Paper No. 20
Presentation Time: 9:00 AM-6:00 PM
THE ROLE OF CALCIUM IN HUMIC-CLAY COMPLEX FORMATION IN SOILS
OUFQIR, Sofia, Department of Soil, Water, and Climate, University of Minnesota, 1991 Upper Buford Circle, Saint Paul, MN 55108, TONER, Brandy M., Soil, Water, and Climate, University of Minnesota, 439 Borlaug Hall, 1991 Upper Buford Circle, Saint Paul, MN 55104, BLOOM, Paul R., Saint Paul, MN 55108, HATCHER, Patrick, Chemistry and Biochemistry, Old Dominion University, Norfolk, VA 23529 and EL AZZOUZI, Mohammed, Rabat, 10000, oufqi001@umn.edu
Humic-clay complexes are recognized to be important geocolloids because of their influence on soil aggregate stability and stabilization of carbon in the global C cycle. The presence of Ca ions largely enhances humic sorption on clay particles through cation bridges that represent one of the most important sorption mechanisms. However, this mechanism has received little scientific scrutiny. Our goal was to study the chemistry of Ca in the humic acid (HA), clay mineral and humic-clay matrixes by means of solid state
13C CP-MAS NMR and FTIR spectroscopy, and compare it to those of strontium and barium to assess the effect of alkaline earth in the interaction between HAs and clay minerals.Clay-humic composites were obtained by dispersion-sedimentation-siphoning processes, while HAs and clay minerals were separated from the soil using standard methods. Samples have been treated with chloride salts of Ca, Sr or Ba prior to spectroscopic measurements.
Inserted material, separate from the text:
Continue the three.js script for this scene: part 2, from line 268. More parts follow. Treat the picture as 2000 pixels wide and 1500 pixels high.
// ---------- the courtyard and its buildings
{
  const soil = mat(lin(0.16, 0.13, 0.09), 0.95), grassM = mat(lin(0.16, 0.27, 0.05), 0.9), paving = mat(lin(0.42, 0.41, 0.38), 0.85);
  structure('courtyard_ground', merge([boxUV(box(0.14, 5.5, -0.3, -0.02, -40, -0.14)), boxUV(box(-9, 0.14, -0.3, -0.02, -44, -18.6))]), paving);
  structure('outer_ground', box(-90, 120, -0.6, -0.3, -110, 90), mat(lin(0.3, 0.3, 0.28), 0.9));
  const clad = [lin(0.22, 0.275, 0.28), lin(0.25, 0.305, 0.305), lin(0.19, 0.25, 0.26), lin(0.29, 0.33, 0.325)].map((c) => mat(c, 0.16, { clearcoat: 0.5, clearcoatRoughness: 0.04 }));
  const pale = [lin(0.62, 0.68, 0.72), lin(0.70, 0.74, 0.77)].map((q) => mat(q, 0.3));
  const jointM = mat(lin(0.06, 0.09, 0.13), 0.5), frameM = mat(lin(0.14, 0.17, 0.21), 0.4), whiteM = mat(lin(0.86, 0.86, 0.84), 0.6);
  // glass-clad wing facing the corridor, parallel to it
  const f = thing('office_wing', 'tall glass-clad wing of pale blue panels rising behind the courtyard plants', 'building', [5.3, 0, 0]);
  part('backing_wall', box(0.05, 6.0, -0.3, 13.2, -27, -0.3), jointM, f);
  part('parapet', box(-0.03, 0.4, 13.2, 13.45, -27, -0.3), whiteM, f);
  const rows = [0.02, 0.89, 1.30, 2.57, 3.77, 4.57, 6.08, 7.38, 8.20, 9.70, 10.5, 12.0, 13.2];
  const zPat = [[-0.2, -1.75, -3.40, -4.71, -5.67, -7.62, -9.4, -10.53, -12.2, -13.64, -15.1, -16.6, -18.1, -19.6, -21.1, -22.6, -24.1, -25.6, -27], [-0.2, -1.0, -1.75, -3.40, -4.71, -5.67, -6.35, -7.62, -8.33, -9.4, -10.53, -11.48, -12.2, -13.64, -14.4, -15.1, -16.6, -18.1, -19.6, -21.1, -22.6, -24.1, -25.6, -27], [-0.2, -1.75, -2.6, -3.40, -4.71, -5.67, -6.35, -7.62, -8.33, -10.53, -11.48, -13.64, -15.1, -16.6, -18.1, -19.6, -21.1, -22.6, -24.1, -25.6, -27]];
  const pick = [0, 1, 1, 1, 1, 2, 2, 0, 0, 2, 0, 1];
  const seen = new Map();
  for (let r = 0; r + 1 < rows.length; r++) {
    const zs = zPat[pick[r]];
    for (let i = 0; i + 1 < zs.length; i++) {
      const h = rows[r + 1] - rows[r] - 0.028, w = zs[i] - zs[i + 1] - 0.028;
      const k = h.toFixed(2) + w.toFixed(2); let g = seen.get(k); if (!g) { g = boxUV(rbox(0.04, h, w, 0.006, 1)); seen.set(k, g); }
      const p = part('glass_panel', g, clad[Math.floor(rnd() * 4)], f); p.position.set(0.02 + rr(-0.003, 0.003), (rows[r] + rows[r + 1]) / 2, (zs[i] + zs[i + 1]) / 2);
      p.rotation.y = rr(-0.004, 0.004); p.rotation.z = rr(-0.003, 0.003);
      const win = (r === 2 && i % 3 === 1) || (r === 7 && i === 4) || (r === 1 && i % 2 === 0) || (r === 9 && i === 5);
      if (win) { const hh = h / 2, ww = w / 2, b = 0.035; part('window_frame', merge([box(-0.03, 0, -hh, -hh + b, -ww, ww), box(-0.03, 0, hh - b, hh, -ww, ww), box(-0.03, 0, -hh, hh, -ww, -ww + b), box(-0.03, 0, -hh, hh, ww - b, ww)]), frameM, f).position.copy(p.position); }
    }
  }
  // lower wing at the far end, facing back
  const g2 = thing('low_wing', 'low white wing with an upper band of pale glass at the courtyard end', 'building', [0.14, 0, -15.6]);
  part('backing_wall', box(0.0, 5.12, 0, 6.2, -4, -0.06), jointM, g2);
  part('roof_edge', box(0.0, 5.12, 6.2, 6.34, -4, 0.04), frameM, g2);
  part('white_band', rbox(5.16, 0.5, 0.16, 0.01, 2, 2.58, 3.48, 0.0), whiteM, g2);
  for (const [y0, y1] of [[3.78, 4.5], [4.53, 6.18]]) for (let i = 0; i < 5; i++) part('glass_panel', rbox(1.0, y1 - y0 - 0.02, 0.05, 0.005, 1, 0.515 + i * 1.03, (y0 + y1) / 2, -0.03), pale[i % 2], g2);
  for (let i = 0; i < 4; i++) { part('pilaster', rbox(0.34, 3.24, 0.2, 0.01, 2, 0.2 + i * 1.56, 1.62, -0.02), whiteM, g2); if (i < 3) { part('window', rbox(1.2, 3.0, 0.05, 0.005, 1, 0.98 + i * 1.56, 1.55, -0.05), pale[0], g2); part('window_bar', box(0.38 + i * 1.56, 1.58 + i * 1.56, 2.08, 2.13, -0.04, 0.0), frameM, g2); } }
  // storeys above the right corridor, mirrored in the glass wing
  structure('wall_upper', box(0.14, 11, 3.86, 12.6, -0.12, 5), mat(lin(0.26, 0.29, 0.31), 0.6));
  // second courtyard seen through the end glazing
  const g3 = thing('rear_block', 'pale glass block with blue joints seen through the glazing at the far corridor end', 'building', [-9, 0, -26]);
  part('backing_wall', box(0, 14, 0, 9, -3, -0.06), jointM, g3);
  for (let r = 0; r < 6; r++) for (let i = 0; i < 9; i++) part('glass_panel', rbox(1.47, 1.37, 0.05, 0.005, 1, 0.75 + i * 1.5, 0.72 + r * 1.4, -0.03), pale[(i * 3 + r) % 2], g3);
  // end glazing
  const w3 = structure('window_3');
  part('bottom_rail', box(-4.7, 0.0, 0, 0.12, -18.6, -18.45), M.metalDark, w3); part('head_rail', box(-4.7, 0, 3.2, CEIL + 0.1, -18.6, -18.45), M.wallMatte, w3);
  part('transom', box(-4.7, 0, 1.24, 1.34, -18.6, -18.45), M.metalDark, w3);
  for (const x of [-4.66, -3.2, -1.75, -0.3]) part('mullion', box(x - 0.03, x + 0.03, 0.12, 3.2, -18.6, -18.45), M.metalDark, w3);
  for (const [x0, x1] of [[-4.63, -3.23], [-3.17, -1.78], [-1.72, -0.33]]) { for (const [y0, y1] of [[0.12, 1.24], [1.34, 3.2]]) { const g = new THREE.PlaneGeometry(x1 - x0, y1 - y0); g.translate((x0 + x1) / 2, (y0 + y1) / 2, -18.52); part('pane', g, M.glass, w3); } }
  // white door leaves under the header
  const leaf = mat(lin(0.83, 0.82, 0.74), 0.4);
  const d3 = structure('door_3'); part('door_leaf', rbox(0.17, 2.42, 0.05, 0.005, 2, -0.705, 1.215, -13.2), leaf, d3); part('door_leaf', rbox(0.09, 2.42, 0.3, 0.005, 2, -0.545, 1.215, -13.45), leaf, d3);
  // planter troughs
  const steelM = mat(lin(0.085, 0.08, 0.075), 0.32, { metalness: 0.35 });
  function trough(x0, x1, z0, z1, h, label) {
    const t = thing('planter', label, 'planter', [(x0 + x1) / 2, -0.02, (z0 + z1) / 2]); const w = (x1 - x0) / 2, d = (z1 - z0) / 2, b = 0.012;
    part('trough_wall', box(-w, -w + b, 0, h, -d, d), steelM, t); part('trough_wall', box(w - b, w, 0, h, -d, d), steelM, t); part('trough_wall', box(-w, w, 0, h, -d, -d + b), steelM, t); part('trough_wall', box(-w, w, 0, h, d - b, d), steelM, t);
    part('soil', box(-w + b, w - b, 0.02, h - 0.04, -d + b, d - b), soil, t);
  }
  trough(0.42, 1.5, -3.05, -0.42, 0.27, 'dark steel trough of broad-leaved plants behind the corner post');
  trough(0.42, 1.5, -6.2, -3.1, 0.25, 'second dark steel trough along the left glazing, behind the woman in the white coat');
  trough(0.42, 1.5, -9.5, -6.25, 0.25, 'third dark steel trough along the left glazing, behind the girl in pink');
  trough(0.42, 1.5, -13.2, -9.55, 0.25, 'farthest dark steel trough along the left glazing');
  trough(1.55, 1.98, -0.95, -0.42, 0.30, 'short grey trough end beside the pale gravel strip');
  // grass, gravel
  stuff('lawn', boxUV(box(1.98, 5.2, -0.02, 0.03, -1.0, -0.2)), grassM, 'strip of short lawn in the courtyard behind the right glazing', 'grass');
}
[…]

FTIR results for HA set of samples revealed structural changes stemming from their interaction with alkaline earth cations. Drastic decrease in O-H/C-O carboxylic and phenolic bands combined with strong increase in the intensity of ionized carboxylic and alcoholic groups peaks indicate the formation of metal complexes with HA. Furthermore, calcium was abundantly fixed to HA as compared to barium and strontium. On the other hand, clay mineral spectra showed particularly barium and strontium complexation with Al-Al-OH groups, whereas calcium was fixed through water bridging. The NMR results confirmed these findings, and further showed that only the aliphatic fraction of organic matter was bonded to clay minerals by means of carboxylic and hydroxyl groups. In other respects, the association of Ca, Ba, and Sr ions with carboxylic groups of HAs caused a conformation change substantiating the liability of forming intermolecular interactions. However, only calcium produced significant structural transition when bonded to humic-clay composites owing likely to the formation of highly efficient bridging links.Therefore, the conclusions drawn from our investigation help to explain the effective role of calcium in the sorption of humic substance by clay minerals, and yet understand its effect in stabilizing the carbon in soils and hence in the global C cycle.